A little-known Italian American city official running a left-wing "tale of two cities" campaign has emerged as the surprise front-runner in the New York mayoral election as voters cast their ballots today in the primaries that will decide the party candidates.
Bill de Blasio has pledged to raise taxes on the rich and overhaul policing tactics, including the stop-and-frisk searches that the outgoing Mayor Michael Bloomberg argues have lowered crime, but which critics call racial profiling.
If de Blasio, 52, emerges as the next mayor of America's largest city, he will owe a major political debt to his family, including his African American wife Chirlane, who identified as lesbian before meeting him, and their teenage son Dante, whose 1970s-style "Afro" hairstyle has become the election's iconic image.

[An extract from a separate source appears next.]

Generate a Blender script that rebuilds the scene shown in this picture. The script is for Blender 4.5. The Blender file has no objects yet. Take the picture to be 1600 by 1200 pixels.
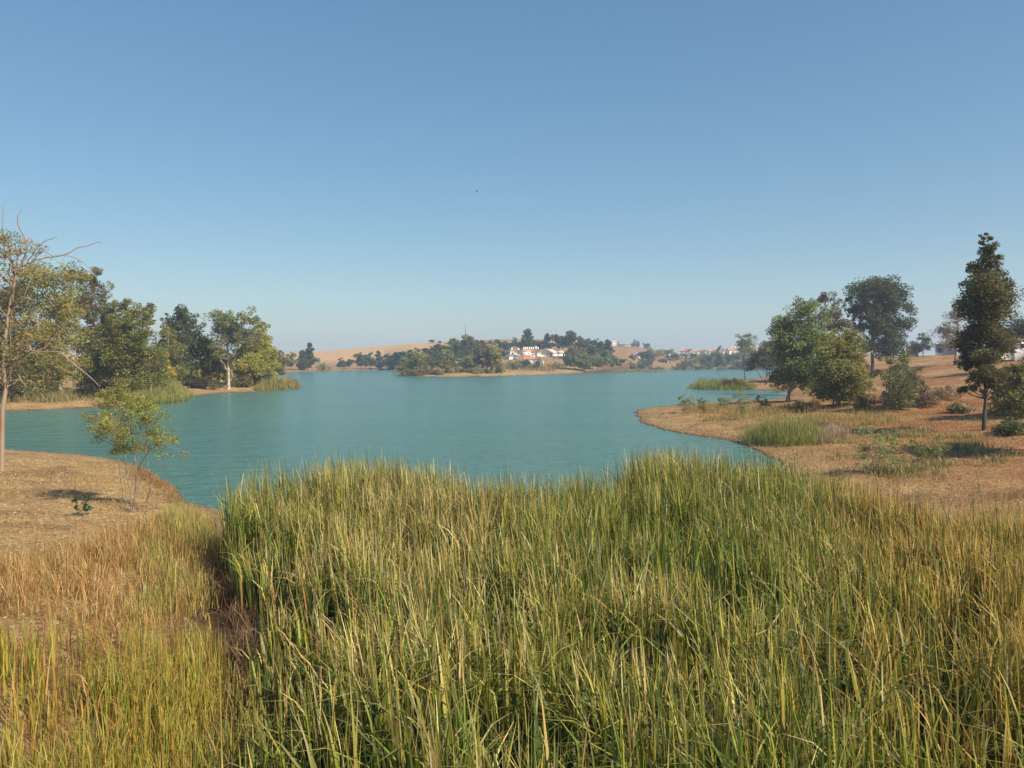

His late surge in the polls coincided with the release of widely praised campaign commercials showing him at home in Brooklyn with his inter-racial family. In one, he and his wife discuss how to prepare their son to behave the day he is stopped by the police.
In another, Dante delivers a winsome endorsement of his father's policies, noting that "he is the only one who will end a stop-and-frisk era that unfairly targets people of colour".
But Joe Lhota, the former city transport chief who is set to win the Republican race, can take comfort from recent history. Bloomberg either ran as a Republican or with the party's support in three elections and his two-term predecessor Rudy Giuliani was also a Republican.
De Blasio's message on inequality is resonating with the city's Democrat voters in a typically colourful New York race that also includes Christina Quinn, the long-time front-runner who would be the city's first gay or lesbian mayor, and Anthony Wiener, the disgraced former Congressman of "sexting" notoriety.
But de Blasio, the city's ombudsman, is polling close to the 40 per cent level among primary voters that would avoid the need for a run-off.